This New Portland Condo Tower Is Both Sustainable and Seismically Strong

At the brand-new condo tower Carbon12, elevator doors glide open, and you step directly into an apartment’s mellow glow of blond surfaces and flooding light. This might be the only building in Oregon to offer that sleek feature; it’s pretty cool, but the distinctions don’t end there. Vast windows and generous decks overlook North Portland. Deep below the building, an automated garage/storage system keeps cars underground, delivering them to the surface on demand.
And with all that, the most interesting thing is still the wood.
“One calculation says that this building represents six minutes of growth in the Cascadian forests,” says Ben Kaiser, the 51-year-old developer behind these eight stories at N Williams and Fremont. “At any other time, it would have had to be concrete.”

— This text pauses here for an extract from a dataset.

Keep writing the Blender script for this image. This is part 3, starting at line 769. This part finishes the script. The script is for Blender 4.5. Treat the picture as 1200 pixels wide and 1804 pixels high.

Carbon12’s structural heart is a steel core. But just about everything else—the floors, the load-bearing columns—consists of cross-laminated timber, a hyperstrong material made by pressing and gluing together thin layers of wood. Long used in Europe and Canada, CLT is now getting a lot of attention from American designers, builders, and sustainability advocates. A small collection of CLT-based Portland buildings puts the city at the forefront of the microtrend; as it opens this spring, Carbon12 stands as the biggest finished project.
Obstacles abounded. Kaiser and his partners had to transcend building codes that limited wood buildings to 65 feet tall. The developer—inspired by a visit to the Bullitt Center, a Seattle building that’s essentially a green-building prototype—had to educate every player involved. “The investors. The bank. The contractors,” Kaiser recounts. “The sound separation and weatherization guys. No one had heard of CLT. Then again, not long ago, neither had I.”

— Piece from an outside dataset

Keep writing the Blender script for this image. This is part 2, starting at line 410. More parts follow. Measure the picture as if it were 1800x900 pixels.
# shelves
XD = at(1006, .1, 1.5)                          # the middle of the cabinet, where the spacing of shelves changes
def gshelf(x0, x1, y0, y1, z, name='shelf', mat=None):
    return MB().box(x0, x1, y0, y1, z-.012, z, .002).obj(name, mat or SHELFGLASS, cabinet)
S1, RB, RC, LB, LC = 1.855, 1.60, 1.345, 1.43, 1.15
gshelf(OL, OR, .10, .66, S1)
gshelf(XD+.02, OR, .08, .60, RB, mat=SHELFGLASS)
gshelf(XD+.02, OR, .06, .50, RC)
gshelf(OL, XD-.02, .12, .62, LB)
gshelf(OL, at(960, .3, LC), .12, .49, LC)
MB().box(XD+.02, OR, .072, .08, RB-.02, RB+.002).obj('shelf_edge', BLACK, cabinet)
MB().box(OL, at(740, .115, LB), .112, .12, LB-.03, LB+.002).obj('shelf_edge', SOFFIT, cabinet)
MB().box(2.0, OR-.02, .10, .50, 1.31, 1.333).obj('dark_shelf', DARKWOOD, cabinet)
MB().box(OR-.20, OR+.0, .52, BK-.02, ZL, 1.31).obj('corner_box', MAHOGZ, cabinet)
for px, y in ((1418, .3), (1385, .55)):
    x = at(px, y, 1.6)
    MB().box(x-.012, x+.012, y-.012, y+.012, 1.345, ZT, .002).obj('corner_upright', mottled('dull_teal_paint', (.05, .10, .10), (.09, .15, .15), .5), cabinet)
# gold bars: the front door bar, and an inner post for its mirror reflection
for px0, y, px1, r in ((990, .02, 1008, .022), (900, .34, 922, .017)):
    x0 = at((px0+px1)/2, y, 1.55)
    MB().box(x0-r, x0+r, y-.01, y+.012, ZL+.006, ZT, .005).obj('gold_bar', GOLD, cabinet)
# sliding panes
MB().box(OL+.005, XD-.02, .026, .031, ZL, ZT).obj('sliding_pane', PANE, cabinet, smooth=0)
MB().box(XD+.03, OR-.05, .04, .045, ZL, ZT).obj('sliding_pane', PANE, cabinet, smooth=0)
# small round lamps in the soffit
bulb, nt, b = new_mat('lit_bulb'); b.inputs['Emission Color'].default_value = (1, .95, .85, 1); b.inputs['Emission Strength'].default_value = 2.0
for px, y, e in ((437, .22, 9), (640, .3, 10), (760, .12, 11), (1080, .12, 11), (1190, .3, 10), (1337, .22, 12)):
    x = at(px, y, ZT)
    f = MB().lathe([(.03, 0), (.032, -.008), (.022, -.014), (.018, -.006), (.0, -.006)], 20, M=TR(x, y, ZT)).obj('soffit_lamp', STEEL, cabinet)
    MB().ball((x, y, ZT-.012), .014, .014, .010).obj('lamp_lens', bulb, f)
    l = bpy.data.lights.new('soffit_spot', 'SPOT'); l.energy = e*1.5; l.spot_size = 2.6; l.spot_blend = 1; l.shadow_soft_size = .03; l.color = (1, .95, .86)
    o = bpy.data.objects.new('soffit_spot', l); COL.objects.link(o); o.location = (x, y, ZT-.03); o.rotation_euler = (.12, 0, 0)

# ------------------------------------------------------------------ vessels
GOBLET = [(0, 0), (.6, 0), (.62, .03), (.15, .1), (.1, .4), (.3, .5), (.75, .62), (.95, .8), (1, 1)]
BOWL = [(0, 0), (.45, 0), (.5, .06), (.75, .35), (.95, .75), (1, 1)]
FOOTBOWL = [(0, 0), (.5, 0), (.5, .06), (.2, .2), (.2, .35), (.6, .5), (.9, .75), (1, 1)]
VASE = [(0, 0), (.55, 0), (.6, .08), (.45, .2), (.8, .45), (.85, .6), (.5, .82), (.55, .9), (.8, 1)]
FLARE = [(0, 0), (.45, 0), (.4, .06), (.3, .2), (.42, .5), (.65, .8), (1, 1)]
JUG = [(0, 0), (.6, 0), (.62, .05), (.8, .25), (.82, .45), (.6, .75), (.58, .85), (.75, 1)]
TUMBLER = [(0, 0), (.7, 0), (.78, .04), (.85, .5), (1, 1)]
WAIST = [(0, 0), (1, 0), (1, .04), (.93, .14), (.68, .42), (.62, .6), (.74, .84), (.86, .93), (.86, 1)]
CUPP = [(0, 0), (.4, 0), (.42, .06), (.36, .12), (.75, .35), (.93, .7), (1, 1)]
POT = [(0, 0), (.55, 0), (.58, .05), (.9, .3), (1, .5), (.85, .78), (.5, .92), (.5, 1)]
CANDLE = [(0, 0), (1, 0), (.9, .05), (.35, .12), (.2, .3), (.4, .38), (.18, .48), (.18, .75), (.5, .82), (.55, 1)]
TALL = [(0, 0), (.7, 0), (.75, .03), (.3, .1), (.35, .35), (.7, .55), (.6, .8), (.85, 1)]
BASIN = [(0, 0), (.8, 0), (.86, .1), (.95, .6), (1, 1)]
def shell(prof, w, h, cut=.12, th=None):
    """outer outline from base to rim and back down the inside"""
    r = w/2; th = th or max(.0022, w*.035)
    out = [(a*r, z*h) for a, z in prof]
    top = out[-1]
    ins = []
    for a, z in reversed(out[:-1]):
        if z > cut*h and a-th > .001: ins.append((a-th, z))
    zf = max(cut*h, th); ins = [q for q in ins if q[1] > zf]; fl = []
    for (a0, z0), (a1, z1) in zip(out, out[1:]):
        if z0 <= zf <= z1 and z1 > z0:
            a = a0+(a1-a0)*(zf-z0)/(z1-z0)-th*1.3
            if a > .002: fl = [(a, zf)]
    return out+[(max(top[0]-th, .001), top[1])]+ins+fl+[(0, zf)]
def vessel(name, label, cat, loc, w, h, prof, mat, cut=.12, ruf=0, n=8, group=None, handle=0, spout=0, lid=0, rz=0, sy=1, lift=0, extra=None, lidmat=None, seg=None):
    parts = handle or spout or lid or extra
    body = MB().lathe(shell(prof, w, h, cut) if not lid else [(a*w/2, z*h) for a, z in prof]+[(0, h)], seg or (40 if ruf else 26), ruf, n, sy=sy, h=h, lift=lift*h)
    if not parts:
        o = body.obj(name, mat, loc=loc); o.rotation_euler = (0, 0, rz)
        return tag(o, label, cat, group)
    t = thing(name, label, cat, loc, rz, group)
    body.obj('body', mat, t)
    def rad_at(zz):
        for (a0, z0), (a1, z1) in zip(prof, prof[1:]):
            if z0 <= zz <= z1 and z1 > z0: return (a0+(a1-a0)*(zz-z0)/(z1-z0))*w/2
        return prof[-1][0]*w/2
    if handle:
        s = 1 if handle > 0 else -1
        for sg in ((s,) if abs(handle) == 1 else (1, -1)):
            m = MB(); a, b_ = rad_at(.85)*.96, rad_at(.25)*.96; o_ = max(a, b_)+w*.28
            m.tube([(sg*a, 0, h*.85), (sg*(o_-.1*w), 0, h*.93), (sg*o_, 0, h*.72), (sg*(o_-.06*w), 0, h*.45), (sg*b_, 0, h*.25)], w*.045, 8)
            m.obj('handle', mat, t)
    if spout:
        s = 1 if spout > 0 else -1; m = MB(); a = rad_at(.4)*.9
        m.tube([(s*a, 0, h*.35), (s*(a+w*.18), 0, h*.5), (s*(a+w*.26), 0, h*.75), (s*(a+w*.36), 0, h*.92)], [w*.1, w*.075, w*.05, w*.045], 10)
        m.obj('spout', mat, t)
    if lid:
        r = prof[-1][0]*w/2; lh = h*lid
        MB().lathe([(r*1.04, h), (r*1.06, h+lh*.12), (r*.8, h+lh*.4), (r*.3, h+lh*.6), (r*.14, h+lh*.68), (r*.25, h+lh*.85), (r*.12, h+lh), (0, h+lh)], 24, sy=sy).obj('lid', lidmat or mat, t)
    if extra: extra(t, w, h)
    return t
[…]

Once the case was made, however, the material offerred advantages. A British Columbia fabricator custom-cut each piece of the building with exacting accuracy, then shipped the whole thing to Portland on 14 flatbed trucks. “We just stood out there with a crane and clicked it all together,” Kaiser says. “We didn’t saw one thing.”
Innovation doesn’t come cheap: Carbon12’s 1,679-square-foot units start at $730,000 and list as high as $1.55 million. But Kaiser believes CLT will proliferate here, taking concrete’s place in buildings of different scales and aims. Seismic resilience could be one selling point. Carbon12 weighs 75 percent less than a comparable concrete structure, which might make a difference when the Cascadia Subduction Zone inevitably misbehaves. But to Carbon12’s developer, the strongest argument for this familiar-unfamiliar material is in the air.

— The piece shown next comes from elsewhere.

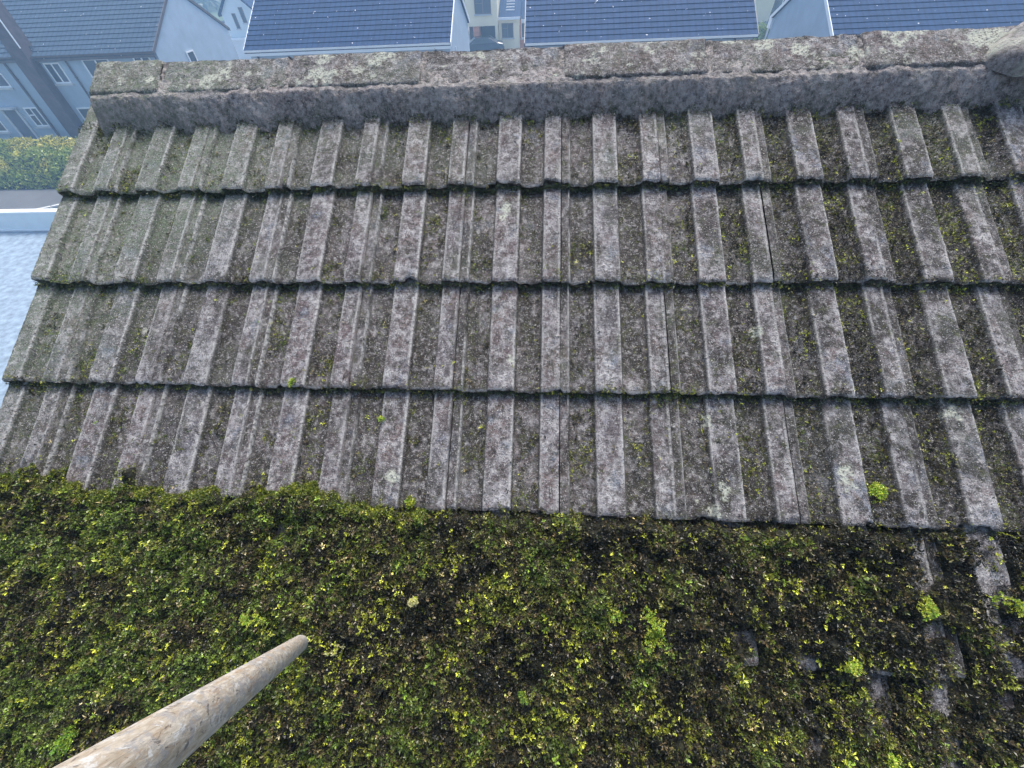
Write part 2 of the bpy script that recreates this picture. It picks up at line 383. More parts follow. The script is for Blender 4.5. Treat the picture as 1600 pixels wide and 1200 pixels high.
def ridge_tile(x0, x1, tin, green, lift=0, label=None):
    q = np.concatenate([np.linspace(-LEG, -.03, 26), np.linspace(-.025, .025, 11), np.linspace(.03, LEG, 40)])
    x = np.linspace(x0, x1, max(12, int((x1-x0)/.006)))
    Xg, Qg = np.meshgrid(x, q, indexing='ij')
    ab = np.sqrt(Qg**2+.018**2)-.018
    y = RY - Qg*cp*(ab/np.maximum(abs(Qg), 1e-6))*1.0; z = RZ - ab*sp
    ny = -np.sign(Qg)*sp*np.clip(abs(Qg)/.02, 0, 1); nz = np.full(Qg.shape, cp)
    S = Qg - .128
    n = (fbm(Xg, Qg, .05, 51)-.5)*.010 + (fbm(Xg, Qg, .014, 52)-.5)*.0050 + (vn(Xg, Qg, .006, 57)-.5)*.0016
    e = np.minimum(Xg-x0, x1-Xg); n = n - .005*np.exp(-e/.004) + lift
    eq = LEG-abs(Qg); n = n - .010*np.exp(-eq/.004)
    P = np.stack([Xg, y+ny*n, z+nz*n], -1)
    green = np.maximum(green, .9*sstep(-.9, -1.35, Xg))
    d = np.clip(.25*fbm(Xg, Qg, .08, 61)+.5*sstep(.52, .7, fbm(Xg, Qg, .05, 63)) + .35*sstep(.06, .12, Qg), 0, 1)
    al = np.clip(green + .35*sstep(.45, .65, fbm(Xg, Qg, .12, 65)), 0, 1)*.9
    li = np.maximum(lich_at(Xg, S, 71), .8*sstep(.635, .66, .55*fbm(Xg, S, .05, 72)+.45*fbm(Xg, S, .012, 74)))*(Qg > -.04)
    nu, nv = Xg.shape; P = P.reshape(-1, 3); V = [P]; Fq = [grid_faces(nu, nv)[:, ::-1]]; m = len(P); src = [np.arange(m)]
    for e_ in (np.arange(nu)*nv+nv-1, np.arange(nu)*nv, np.arange(nv), (nu-1)*nv+np.arange(nv)):
        qd = P[e_] + np.array([0, 0, -.014]); V.append(qd); k = len(e_); i0 = np.arange(k-1)
        Fq.append(np.stack([e_[i0], m+i0, m+i0+1, e_[i0+1]], 1)); src.append(e_); m += k
    sr = np.concatenate(src)
    return np_mesh('ridge_tile', np.concatenate(V), np.concatenate(Fq), M['tile'], roof, origin=((x0+x1)/2, RY, RZ),
                   attrs=dict(dirt_shade=d.ravel()[sr], algae=al.ravel()[sr], tint=np.full(len(sr), tin), lichen=li.ravel()[sr]))
edges = [XL+.075, -1.352, -.902, -.452, -.0, .45, .90, 1.35, 1.80, 2.25, 2.72]
for k in range(len(edges)-1):
    o = ridge_tile(edges[k]+.005, edges[k+1]-.005, [.3, .7, .6, .75, .3, .35, .25, .8, .5, .4][k], [.95, .25, .12, .05, .05, .05, .1, .55, .3, .2][k], [.004, -.002, .002, -.003, .004, -.002, .005, -.001, .003, 0][k])
    if k == 0: o['label'] = 'green algae covered end ridge tile'
# mortar bed under the front edge of the ridge tiles, running down into the pans
x = np.arange(XL+.085, 2.72, .005); s = np.linspace(-.06, .090, 72)
X, S = np.meshgrid(x, s, indexing='ij')
lim = .056 + .036*(fbm(X, X*0, .05, 81)-.5) + .020*(fbm(X, X*0, .3, 83)-.5)
t = np.clip(S/np.maximum(lim, .01), -2, 3)
hh = .036 - .048*np.clip(t, 0, 3)**1.25 + (fbm(X, S, .02, 85)-.5)*.009 + (fbm(X, S, .07, 86)-.5)*.012 + (vn(X, S, .006, 87)-.5)*.002
d = np.clip(.10+.6*sstep(.45, .65, fbm(X, S, .04, 89)) + .45*sstep(.6, 1, t), 0, 1)
al = np.clip(.25*sstep(.4, .6, fbm(X, S, .1, 91)) + .8*sstep(-1.1, -1.5, X), 0, 1)
np_mesh('mortar_bed', RW(X, S, hh), grid_faces(*X.shape), M['mortar'], roof, origin=RW(0, 0, 0),
        attrs=dict(dirt_shade=d.ravel(), algae=al.ravel(), tint=np.full(X.size, .5), lichen=X.ravel()*0))
# dark joints of the ridge tiles, pointed with old mortar
for k in range(1, len(edges)-1):
    q = np.concatenate([np.linspace(-.125, .128, 50)]); xx = np.linspace(edges[k]-.014, edges[k]+.014, 9)
    Xg, Qg = np.meshgrid(xx, q, indexing='ij'); ab = np.sqrt(Qg**2+.018**2)-.018
    sg = np.sign(Qg); n = .001 - .0075*(1-((Xg-edges[k])/.0115)**2)*0 + (fbm(Xg, Qg, .012, 95+k)-.75)*.016
    P = np.stack([Xg+(fbm(Qg, Qg*0+k, .03, 97)-.5)*.01, RY-sg*ab*cp - sg*sp*n, RZ-ab*sp+cp*n], -1)
    np_mesh('joint_mortar', P, grid_faces(*Xg.shape)[:, ::-1], M['mortar'], roof, origin=(edges[k], RY, RZ),
            attrs=dict(dirt_shade=np.full(Xg.size, .75), algae=np.full(Xg.size, .1), tint=np.full(Xg.size, .2), lichen=lich_at(Xg, Qg-.128, 73).ravel()))
# mortar mound at the right end with a dressed piece of lead
mfb = lambda X, S: (fbm(X, S, .06, 101)-.5)*.034 + (fbm(X, S, .016, 103)-.5)*.010 - .035*np.exp(-((X-1.62)/.06)**2-((S+.03)/.04)**2)
th = np.linspace(0, 2*PI, 140); rr = np.linspace(0, 1, 50)
T, Rr = np.meshgrid(th, rr, indexing='ij')
bx, bs = 1.66, -.055
X = bx + .42*Rr*np.cos(T)*(1+.08*np.sin(3*T)); S = bs + .150*Rr*np.sin(T)
hh = .035 + .095*np.sqrt(np.clip(1-Rr**2.2, 0, 1)) - np.clip(-.128-S, 0, 1)*1.2 + mfb(X, S)
np_mesh('mortar_mound', RW(X, S, hh), grid_faces(*X.shape), M['mortar'], roof, origin=RW(bx, bs, 0),
        attrs=dict(dirt_shade=(.2*fbm(X, S, .05, 105)).ravel(), algae=(.6*sstep(.4, .6, fbm(X, S, .07, 107))).ravel(), tint=np.full(X.size, .8), lichen=(sstep(.54, .62, fbm(X, S, .05, 109))*.8).ravel()))
lx, ls = at(1592, 84, .11)
T, Rr = np.meshgrid(np.linspace(0, 2*PI, 40), np.linspace(0, 1, 12), indexing='ij')
lx, ls = 1.62, -.03
X = lx+.02 + .09*Rr*np.cos(T)*(1+.25*np.sin(3*T)); S = ls + .050*Rr*np.sin(T)*(1+.15*np.cos(2*T))
rn = np.hypot((X-bx)/.42, (S-bs)/.150)
hh = .035 + .095*np.sqrt(np.clip(1-rn**2.2, 0, 1)) - np.clip(-.128-S, 0, 1)*1.2 + mfb(X, S) + .005 + (fbm(X, S, .02, 113)-.62)*.014
np_mesh('lead_patch', RW(X, S, hh), grid_faces(*X.shape), M['lead'], roof, origin=RW(lx, ls, 0))
print('roof done')

# ================================================================== MOSS
def moss_mask(X, S):
    """thickness of the carpet above the pans, metres; negative = none"""
    lip = 4*G + .004 - .075*sstep(-.25, -.8, X)*np.clip(-.10+1.3*fbm(X, S*0, .10, 121), 0, 1) + .034*(fbm(X, S*0, .05, 123)-.5)
    jm = np.exp(-((((X/W)+.5) % 1.0-.5)/.045)**2) + .7*np.exp(-((((X/W)-.30+.5) % 1.0-.5)/.04)**2)
    lip = lip - .06*jm*sstep(-.3, -.7, X)*sstep(.35, .6, fbm(X, S*0, .15, 124))
    th = .038 + .036*(fbm(X, S, .10, 125)-.5) + .022*(fbm(X, S, .03, 127)-.5)
    rib = sstep(.004, .016, profile((X/W) % 1.0)); rag = sstep(.43, .56, fbm(X, S, .04, 128))
    th = th - .016*sstep(.6, 1.4, X)*(.5+.9*rag*rib)
    for (x, s, rx, rs, k) in BARE: th = th - k*1.25*np.exp(-((X-x)/(rx*1.3))**2-((S-s)/(rs*1.3))**2)*(.15+.85*rib)*(.25+.95*rag)
    return np.where(S > lip, th*sstep(0, .018, S-lip) + .004, -1)
BARE = []
for px, py, rx, rs, k in ((455, 850, .045, .05, .030), (1165, 1015, .04, .05, .03), (1255, 1040, .03, .025, .025), (1365, 1070, .04, .06, .028), (1450, 980, .04, .13, .034), (1530, 890, .06, .07, .045),
                          (1560, 980, .08, .13, .040), (1460, 1130, .03, .08, .022), (1270, 1150, .025, .08, .022), (1480, 1190, .04, .06, .025), (1360, 1190, .03, .05, .02)):
    x, s = at(px, py); BARE.append((x, s, rx, rs, k))
def moss_top(X, S):
    th = moss_mask(X, S); c = np.ceil(S/G); fr = 1-(c*G-S)/G
    k = .85*sstep(1.2, .4, X); pan = .030*(fr*(1-k)+.75*k) - .046
    rise = .12*profile((X/W) % 1.0)
    fade = np.where(th > 0, 1, 0)
    return np.where(th > 0, pan + th + rise, -1), th

def sprigs(P, N, size, col, k=5, spread=.9, seed=1):
    """P (n,3) world spots, N (n,3) axis; k folded leaves each; returns verts, quads, colours"""
    r = np.random.default_rng(seed); n = len(P)
    ax = N/np.linalg.norm(N, axis=1, keepdims=True)
    u = np.cross(ax, r.normal(size=(n, 3))); u /= np.linalg.norm(u, axis=1, keepdims=True); v = np.cross(ax, u)
    VV = []; CC = []
    for j in range(k):
        t = 2*PI*(j+r.random(n)*.7)/k; d = (u.T*np.cos(t)+v.T*np.sin(t)).T
        el = r.uniform(.15, 1.25, n); dirn = (d.T*np.cos(el)*spread + ax.T*np.sin(el)).T
        sd_ = np.cross(dirn, ax); sd_ /= np.linalg.norm(sd_, axis=1, keepdims=True)+1e-9
        L = size*r.uniform(.6, 1.3, n); wd = L*r.uniform(.10, .26, n)
        b0 = P + (ax.T*(-.2*L)).T; mid = b0 + (dirn.T*L*.55).T + (ax.T*L*.10).T
        tip = b0 + (dirn.T*L).T - (ax.T*L*r.uniform(-.1, .3, n)).T
        VV.append(np.stack([b0, mid + (sd_.T*wd).T, tip, mid - (sd_.T*wd).T], 1))
        f = r.uniform(.65, 1.4, n)[:, None]; base = col*f
        CC.append(np.stack([base*.8, base, base*1.2, base], 1))
    V = np.concatenate(VV).reshape(-1, 3); C = np.concatenate(CC).reshape(-1, 3)
    Q = np.arange(len(V)).reshape(-1, 4); return V, Q, np.clip(C, 0, 1)
NRM = np.array([0, -sp, cp])
DK = np.array([.010, .010, .004]); BR = np.array([.068, .050, .022]); OL = np.array([.078, .080, .015]); GR = np.array([.082, .118, .016]); YG = np.array([.34, .37, .040]); TN = np.array([.34, .28, .13])
def moss_cols(X, S, r, bright=.05):
    n = len(X); g = fbm(X, S, .09, 131)*.6 + fbm(X, S, .025, 133)*.4
    gg = g + .10*sstep(-.1, -1.3, X) + .05*sstep(4.6*G, 6*G, S) - .06*sstep(.1, .9, X)*(1-sstep(4.9*G, 5.6*G, S)) - .05
    q = gg - .01 + .05*sstep(-.2, -1.2, X) + r.normal(0, .085, n)
    c = np.where((q < .42)[:, None], DK, np.where((q < .49)[:, None], BR, np.where((q < .58)[:, None], OL, GR)))  # darkest tone is dark moss and also painted shade between shoots
    br = (r.random(n) < bright*(.5+5.0*sstep(.52, .68, fbm(X, S, .045, 137))))
    c = np.where(br[:, None], YG*r.uniform(.35, 1.1, n)[:, None], c)
    tn = r.random(n) < .012; c = np.where(tn[:, None], TN, c)
    return c*r.lognormal(-.1, .50, n)[:, None]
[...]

“This is all about carbon sequestration,” Kaiser says. “Even five years ago, this building might have fallen on deaf ears, simply because climate change wasn’t as prominent an issue in the public mind. Now, it’s real. And this material is coming along right when we need it. It feels like we’re at a moment that’s akin to the introduction of concrete, and what that did for architecture and modern life in general. We’re rightly fascinated by that material. But we forgot that there can be better applications with wood.”